His human sculptures have no faces. “When we look at a person, our eyes are immediately drawn to the face, the eyes. I want people who look at the sculptures to see the whole figure – to see the movement, the sentiment – I don’t want them to only look at the face.”

The hint of a face allows for the movement to take a central place, he says. “It is like when we look at a tree. We don’t say here is a trunk, here are the leaves… this is not how we see a tree. We see shapes and colors, shadow and light. I look for context in the body, I want to see how our eye wanders from one part to the other.

“A certain music is created. This is what I look for – a rhythm, a dynamism that is created from the different parts of the work.
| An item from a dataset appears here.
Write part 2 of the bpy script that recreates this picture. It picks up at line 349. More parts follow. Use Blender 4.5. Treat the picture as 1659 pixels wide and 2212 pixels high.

In that sense, it is the less processed pieces that project stronger feelings.”

THE SHEETRIT & Wolf Gallery is dedicated to presenting the works of both Israeli and international artists who are innovative and show promise, and who break the boundaries of artistic expression. The gallery is a joint venture of Ruth Sheetrit, CEO, and Jonathan Wolf Abramczyk, a French-Israeli businessman who immigrated to Israel in 2016.

Avner Levinson’s Back to the Source exhibition is open Sunday-Thursday, 11 a.m. to 8 p.m.; Friday, 10 a.m. to 4 p.m.; and Saturday, 11 a.m. to 5 p.m. The Sheetrit & Wolf Gallery is located at 35 Shabazi St., Neve Tzedek, Tel Aviv.